JIS News

High Commissioner to the United Kingdom (UK), Gail Mathurin has said that Jamaican and other Caribbean organizations in the UK should educate the younger generation about the true Caribbean heritage. The High Commissioner was speaking on Saturday (September 17), at the special 30th anniversary dinner of the Ipswich Caribbean Association.
“I am particularly pleased that some of your projects involve teaching Caribbean history and culture and that the stories of the first Caribbean migrants to Ipswich are being chronicled and preserved for the education and enjoyment of future generations. It is also good that you are passing on such skills as playing the steel drums to your children and grandchildren,” Miss Mathurin told the audience.
“It is invaluable that we pass on to our young people a true sense of their Caribbean heritage and not some skewed version of it, gleaned from the media and from less well informed individuals,” she added.High Commissioner Mathurin said she was proud of the work of the organization and that it epitomised the kind of coming together and integration that was important and essential for the overall development of Caribbean people.
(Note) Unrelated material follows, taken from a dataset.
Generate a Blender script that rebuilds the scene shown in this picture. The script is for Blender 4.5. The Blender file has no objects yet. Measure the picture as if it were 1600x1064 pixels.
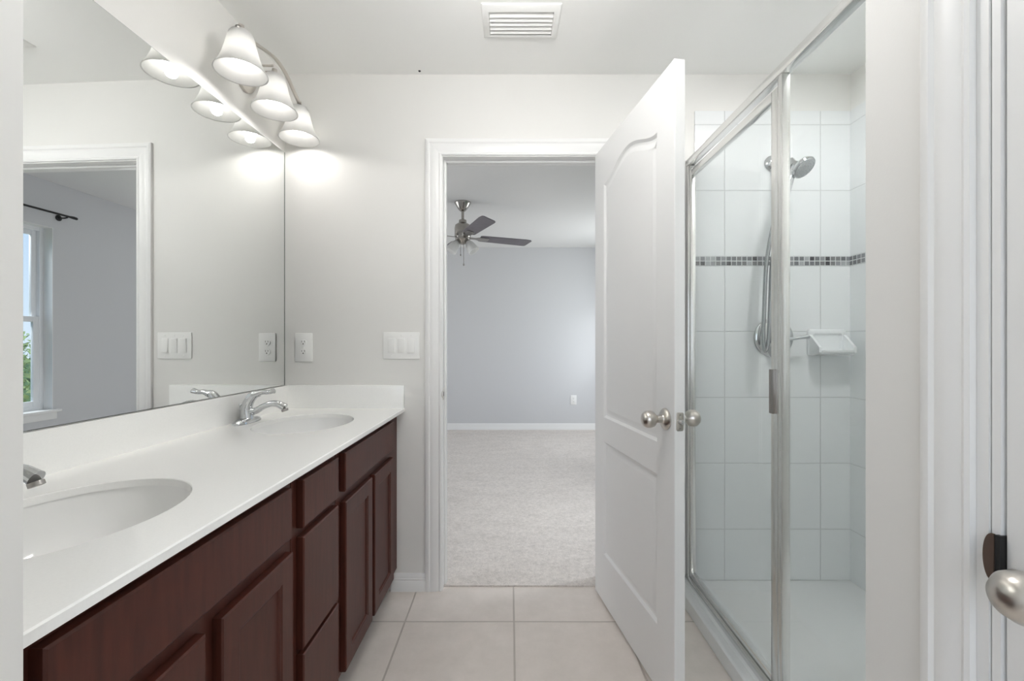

The Ipswich Caribbean Association was formed in 1975, when the early members used to meet in each other’s homes on a regular basis. As the membership increased and the homes became too crowded, the founding members in 1978 approached Ipswich Borough Council for suitable premises, in which a centre could be located.
The International Community Centre was officially opened in 1980 and was financed with the support of Ipswich Borough Council together with an urban aid grant.
Following a refurbishment in 1986, the centre was re-opened and renamed the Ipswich Caribbean Association International Community Centre. A nine-member management team was also appointed.
The association has initiated many projects, including the Saturday School, a project aimed at introducing the young people to their history and heritage. There is a Back to Work Project to help people get back to work and to increase their learning and skills. The association is particularly pleased with the success of its Lunch Club for senior citizens that is sponsored by Suffolk County. There is also the Befriending Service, which is a free service that links friendly, trained volunteers with older people from the African Caribbean community.
The association’s Music School is funded by Learning Skills Council, Northgate Foundation and Suffolk County Council. This project was set up to pass on traditional music skills, including steel drums. The group’s most recent project is the Ipswich Caribbean Experience, which is about preserving the personal accounts of the early Caribbean migrants to Ipswich during the 1950s and 1960s for everyone to use and enjoy.